Input data:
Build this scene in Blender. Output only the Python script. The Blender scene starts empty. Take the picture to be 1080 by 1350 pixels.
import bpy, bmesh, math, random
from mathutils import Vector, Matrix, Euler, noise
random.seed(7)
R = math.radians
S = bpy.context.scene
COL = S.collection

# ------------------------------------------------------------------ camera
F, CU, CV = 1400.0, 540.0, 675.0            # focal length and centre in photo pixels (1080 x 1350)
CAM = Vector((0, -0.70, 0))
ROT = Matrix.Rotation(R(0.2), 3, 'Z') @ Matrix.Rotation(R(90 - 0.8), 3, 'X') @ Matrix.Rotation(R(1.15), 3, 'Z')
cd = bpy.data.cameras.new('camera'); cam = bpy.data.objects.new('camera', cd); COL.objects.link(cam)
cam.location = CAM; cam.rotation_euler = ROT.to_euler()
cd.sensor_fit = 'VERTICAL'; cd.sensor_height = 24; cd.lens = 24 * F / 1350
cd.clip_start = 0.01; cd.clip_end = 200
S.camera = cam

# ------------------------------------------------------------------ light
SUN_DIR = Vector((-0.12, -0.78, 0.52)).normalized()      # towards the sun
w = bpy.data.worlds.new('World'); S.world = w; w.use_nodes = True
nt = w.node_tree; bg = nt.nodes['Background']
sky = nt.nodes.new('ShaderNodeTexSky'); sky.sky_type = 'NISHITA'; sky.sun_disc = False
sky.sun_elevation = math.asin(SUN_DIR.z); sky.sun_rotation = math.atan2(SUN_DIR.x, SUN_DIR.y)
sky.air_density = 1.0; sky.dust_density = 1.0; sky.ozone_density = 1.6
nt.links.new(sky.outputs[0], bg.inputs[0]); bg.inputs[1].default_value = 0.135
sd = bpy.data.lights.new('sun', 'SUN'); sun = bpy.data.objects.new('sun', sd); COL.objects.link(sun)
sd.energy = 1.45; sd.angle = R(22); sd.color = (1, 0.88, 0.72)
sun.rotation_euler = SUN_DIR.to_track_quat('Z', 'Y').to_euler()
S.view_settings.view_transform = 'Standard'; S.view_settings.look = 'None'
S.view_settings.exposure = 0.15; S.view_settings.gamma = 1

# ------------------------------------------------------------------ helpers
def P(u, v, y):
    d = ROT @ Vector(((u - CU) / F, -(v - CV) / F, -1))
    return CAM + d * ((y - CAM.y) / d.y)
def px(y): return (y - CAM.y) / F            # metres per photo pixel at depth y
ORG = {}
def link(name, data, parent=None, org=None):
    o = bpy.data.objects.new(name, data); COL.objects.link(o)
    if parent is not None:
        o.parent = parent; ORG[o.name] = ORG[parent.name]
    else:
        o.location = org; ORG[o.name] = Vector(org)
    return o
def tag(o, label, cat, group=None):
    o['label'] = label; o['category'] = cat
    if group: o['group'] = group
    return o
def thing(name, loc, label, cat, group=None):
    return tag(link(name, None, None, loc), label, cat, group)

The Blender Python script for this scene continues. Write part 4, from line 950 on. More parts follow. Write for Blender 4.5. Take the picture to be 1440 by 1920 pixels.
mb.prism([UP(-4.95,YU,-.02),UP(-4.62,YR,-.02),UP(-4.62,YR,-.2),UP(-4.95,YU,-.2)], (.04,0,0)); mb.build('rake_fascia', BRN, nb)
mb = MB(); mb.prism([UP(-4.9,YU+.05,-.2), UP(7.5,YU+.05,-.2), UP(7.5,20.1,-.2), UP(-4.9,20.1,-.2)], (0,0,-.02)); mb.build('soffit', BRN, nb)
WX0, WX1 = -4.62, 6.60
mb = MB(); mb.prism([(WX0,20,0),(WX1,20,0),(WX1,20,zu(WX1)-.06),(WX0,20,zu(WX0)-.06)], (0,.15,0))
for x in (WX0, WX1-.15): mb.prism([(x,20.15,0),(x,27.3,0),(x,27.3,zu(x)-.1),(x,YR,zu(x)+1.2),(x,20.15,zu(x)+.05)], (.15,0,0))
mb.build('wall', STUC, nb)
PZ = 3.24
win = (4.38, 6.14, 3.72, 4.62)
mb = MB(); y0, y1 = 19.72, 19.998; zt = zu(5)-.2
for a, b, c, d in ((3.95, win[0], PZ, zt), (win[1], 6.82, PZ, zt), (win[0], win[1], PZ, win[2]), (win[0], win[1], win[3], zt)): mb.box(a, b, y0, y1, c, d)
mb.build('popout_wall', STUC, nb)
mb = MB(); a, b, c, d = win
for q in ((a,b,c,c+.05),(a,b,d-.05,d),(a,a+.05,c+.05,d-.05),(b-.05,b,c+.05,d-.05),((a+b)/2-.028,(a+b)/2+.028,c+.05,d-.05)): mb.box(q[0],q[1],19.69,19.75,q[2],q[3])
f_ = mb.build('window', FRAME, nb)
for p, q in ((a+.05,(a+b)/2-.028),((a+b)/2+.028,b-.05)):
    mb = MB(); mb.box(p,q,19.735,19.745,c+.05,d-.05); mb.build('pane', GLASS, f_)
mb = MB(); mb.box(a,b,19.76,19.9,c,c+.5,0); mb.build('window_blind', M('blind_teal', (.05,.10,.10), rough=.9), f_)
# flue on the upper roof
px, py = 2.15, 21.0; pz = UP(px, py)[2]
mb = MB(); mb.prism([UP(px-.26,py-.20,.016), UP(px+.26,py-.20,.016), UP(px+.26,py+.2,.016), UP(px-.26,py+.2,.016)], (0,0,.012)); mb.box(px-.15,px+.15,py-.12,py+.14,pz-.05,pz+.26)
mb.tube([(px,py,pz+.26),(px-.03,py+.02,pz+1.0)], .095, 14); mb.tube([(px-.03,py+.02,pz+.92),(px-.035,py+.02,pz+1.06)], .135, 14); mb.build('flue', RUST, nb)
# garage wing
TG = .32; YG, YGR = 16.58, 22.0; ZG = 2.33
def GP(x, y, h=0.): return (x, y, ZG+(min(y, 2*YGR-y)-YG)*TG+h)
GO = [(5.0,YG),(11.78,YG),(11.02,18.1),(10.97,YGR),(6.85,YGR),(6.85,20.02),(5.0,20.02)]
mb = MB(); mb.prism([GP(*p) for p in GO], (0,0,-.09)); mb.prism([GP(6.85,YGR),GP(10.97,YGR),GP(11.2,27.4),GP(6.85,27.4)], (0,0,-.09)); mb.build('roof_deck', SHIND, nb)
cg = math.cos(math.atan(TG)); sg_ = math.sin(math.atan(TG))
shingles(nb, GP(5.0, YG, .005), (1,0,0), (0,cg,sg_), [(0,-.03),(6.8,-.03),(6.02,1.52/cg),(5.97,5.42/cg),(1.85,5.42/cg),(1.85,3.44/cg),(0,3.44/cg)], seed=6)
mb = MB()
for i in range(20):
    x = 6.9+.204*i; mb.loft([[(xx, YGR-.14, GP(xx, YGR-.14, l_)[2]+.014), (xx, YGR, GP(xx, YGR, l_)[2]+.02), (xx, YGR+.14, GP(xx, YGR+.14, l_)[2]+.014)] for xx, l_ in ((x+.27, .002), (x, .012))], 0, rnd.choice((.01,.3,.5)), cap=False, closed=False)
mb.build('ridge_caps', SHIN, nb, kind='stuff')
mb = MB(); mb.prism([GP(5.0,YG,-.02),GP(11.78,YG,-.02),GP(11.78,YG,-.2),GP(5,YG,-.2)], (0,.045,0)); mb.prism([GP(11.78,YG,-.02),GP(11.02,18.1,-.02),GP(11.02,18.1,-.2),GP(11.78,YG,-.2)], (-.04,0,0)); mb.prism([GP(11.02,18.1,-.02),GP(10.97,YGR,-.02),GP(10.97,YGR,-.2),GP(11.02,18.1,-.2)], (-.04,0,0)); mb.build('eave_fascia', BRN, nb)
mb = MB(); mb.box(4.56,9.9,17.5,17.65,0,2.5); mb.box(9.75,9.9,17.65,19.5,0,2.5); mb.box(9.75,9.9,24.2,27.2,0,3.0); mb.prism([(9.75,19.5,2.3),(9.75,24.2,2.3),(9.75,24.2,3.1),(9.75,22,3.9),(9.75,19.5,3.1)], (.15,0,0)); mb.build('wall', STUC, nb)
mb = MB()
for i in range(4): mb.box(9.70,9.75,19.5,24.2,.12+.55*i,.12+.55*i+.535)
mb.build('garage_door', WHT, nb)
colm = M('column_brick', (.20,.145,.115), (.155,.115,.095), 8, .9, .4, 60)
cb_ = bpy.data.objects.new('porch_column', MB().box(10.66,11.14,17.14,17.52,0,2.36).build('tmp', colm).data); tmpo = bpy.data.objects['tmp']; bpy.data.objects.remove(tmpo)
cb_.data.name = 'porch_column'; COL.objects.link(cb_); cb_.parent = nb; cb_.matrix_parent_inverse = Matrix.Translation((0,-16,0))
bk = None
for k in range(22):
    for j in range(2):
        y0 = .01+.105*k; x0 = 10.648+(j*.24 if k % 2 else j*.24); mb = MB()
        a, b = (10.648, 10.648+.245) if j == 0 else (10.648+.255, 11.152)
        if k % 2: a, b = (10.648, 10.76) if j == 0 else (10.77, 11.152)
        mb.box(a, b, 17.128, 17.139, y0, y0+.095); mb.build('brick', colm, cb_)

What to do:
Write down again the exact lines running from the beginning of the data to the line containing "S.camera = cam", with both ends included.

Answer for the task:
Build this scene in Blender. Output only the Python script. The Blender scene starts empty. Take the picture to be 1080 by 1350 pixels.
import bpy, bmesh, math, random
from mathutils import Vector, Matrix, Euler, noise
random.seed(7)
R = math.radians
S = bpy.context.scene
COL = S.collection

# ------------------------------------------------------------------ camera
F, CU, CV = 1400.0, 540.0, 675.0            # focal length and centre in photo pixels (1080 x 1350)
CAM = Vector((0, -0.70, 0))
ROT = Matrix.Rotation(R(0.2), 3, 'Z') @ Matrix.Rotation(R(90 - 0.8), 3, 'X') @ Matrix.Rotation(R(1.15), 3, 'Z')
cd = bpy.data.cameras.new('camera'); cam = bpy.data.objects.new('camera', cd); COL.objects.link(cam)
cam.location = CAM; cam.rotation_euler = ROT.to_euler()
cd.sensor_fit = 'VERTICAL'; cd.sensor_height = 24; cd.lens = 24 * F / 1350
cd.clip_start = 0.01; cd.clip_end = 200
S.camera = cam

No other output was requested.